Objective: Below is a listing; write it out exactly and drop any images from it.

Dataset content:
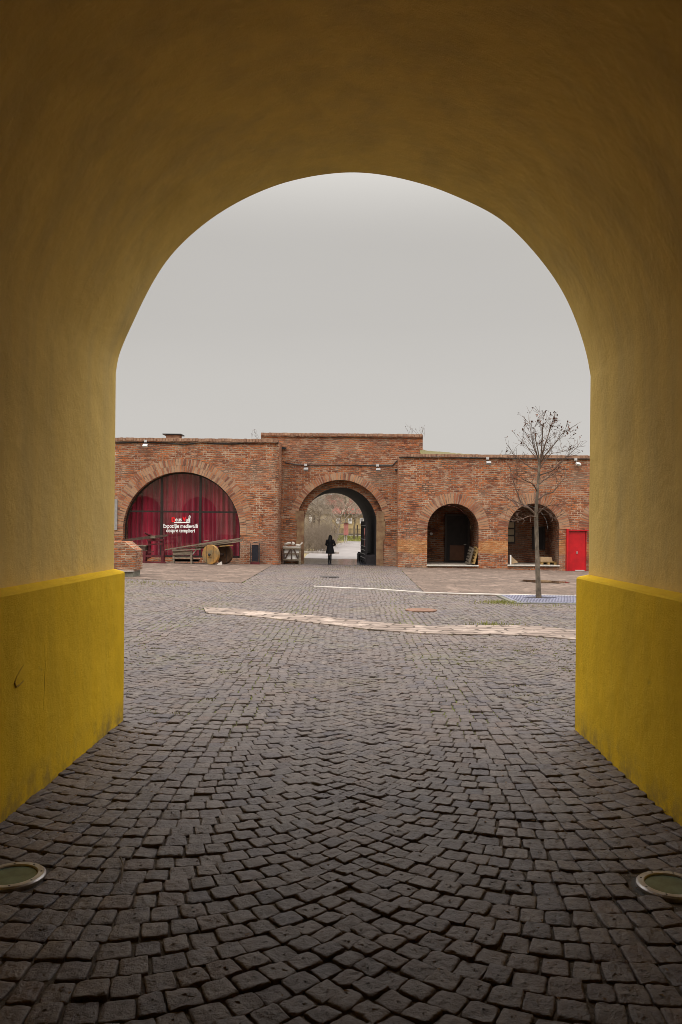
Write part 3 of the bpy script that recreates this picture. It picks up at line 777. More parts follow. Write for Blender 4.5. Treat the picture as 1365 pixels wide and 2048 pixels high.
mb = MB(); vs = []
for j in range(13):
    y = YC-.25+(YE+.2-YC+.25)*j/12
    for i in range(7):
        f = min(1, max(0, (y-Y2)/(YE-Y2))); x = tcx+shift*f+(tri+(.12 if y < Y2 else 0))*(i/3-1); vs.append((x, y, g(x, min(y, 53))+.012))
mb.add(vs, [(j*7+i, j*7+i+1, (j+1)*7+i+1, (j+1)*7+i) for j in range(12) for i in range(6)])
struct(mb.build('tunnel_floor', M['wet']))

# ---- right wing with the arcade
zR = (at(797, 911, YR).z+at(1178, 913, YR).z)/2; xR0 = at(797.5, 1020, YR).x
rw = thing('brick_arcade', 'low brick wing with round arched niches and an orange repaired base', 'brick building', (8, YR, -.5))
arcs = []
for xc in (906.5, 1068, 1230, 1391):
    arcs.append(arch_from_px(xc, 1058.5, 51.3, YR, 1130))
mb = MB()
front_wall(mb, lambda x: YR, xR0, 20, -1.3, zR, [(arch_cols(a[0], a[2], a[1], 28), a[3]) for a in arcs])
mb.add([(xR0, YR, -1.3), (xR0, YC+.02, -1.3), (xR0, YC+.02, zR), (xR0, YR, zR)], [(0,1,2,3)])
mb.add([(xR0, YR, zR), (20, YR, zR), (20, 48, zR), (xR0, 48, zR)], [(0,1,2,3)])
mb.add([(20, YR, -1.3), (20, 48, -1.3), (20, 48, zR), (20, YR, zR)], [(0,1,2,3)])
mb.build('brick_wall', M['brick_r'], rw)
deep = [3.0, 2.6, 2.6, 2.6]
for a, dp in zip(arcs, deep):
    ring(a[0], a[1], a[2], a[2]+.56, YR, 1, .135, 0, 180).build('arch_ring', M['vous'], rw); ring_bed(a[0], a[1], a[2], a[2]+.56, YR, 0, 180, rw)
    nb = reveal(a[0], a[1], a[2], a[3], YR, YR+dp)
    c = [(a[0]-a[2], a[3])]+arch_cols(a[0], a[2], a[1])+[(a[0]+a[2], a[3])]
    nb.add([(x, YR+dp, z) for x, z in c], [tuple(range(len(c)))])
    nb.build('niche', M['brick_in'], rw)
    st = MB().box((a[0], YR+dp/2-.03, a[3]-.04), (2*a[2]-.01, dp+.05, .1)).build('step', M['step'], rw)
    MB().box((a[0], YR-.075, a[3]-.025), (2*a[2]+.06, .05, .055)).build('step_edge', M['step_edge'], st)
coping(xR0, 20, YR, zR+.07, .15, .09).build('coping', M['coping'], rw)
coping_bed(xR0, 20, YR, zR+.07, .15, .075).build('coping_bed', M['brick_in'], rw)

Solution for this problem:
Write part 3 of the bpy script that recreates this picture. It picks up at line 777. More parts follow. Write for Blender 4.5. Treat the picture as 1365 pixels wide and 2048 pixels high.
mb = MB(); vs = []
for j in range(13):
    y = YC-.25+(YE+.2-YC+.25)*j/12
    for i in range(7):
        f = min(1, max(0, (y-Y2)/(YE-Y2))); x = tcx+shift*f+(tri+(.12 if y < Y2 else 0))*(i/3-1); vs.append((x, y, g(x, min(y, 53))+.012))
mb.add(vs, [(j*7+i, j*7+i+1, (j+1)*7+i+1, (j+1)*7+i) for j in range(12) for i in range(6)])
struct(mb.build('tunnel_floor', M['wet']))

# ---- right wing with the arcade
zR = (at(797, 911, YR).z+at(1178, 913, YR).z)/2; xR0 = at(797.5, 1020, YR).x
rw = thing('brick_arcade', 'low brick wing with round arched niches and an orange repaired base', 'brick building', (8, YR, -.5))
arcs = []
for xc in (906.5, 1068, 1230, 1391):
    arcs.append(arch_from_px(xc, 1058.5, 51.3, YR, 1130))
mb = MB()
front_wall(mb, lambda x: YR, xR0, 20, -1.3, zR, [(arch_cols(a[0], a[2], a[1], 28), a[3]) for a in arcs])
mb.add([(xR0, YR, -1.3), (xR0, YC+.02, -1.3), (xR0, YC+.02, zR), (xR0, YR, zR)], [(0,1,2,3)])
mb.add([(xR0, YR, zR), (20, YR, zR), (20, 48, zR), (xR0, 48, zR)], [(0,1,2,3)])
mb.add([(20, YR, -1.3), (20, 48, -1.3), (20, 48, zR), (20, YR, zR)], [(0,1,2,3)])
mb.build('brick_wall', M['brick_r'], rw)
deep = [3.0, 2.6, 2.6, 2.6]
for a, dp in zip(arcs, deep):
    ring(a[0], a[1], a[2], a[2]+.56, YR, 1, .135, 0, 180).build('arch_ring', M['vous'], rw); ring_bed(a[0], a[1], a[2], a[2]+.56, YR, 0, 180, rw)
    nb = reveal(a[0], a[1], a[2], a[3], YR, YR+dp)
    c = [(a[0]-a[2], a[3])]+arch_cols(a[0], a[2], a[1])+[(a[0]+a[2], a[3])]
    nb.add([(x, YR+dp, z) for x, z in c], [tuple(range(len(c)))])
    nb.build('niche', M['brick_in'], rw)
    st = MB().box((a[0], YR+dp/2-.03, a[3]-.04), (2*a[2]-.01, dp+.05, .1)).build('step', M['step'], rw)
    MB().box((a[0], YR-.075, a[3]-.025), (2*a[2]+.06, .05, .055)).build('step_edge', M['step_edge'], st)
coping(xR0, 20, YR, zR+.07, .15, .09).build('coping', M['coping'], rw)
coping_bed(xR0, 20, YR, zR+.07, .15, .075).build('coping_bed', M['brick_in'], rw)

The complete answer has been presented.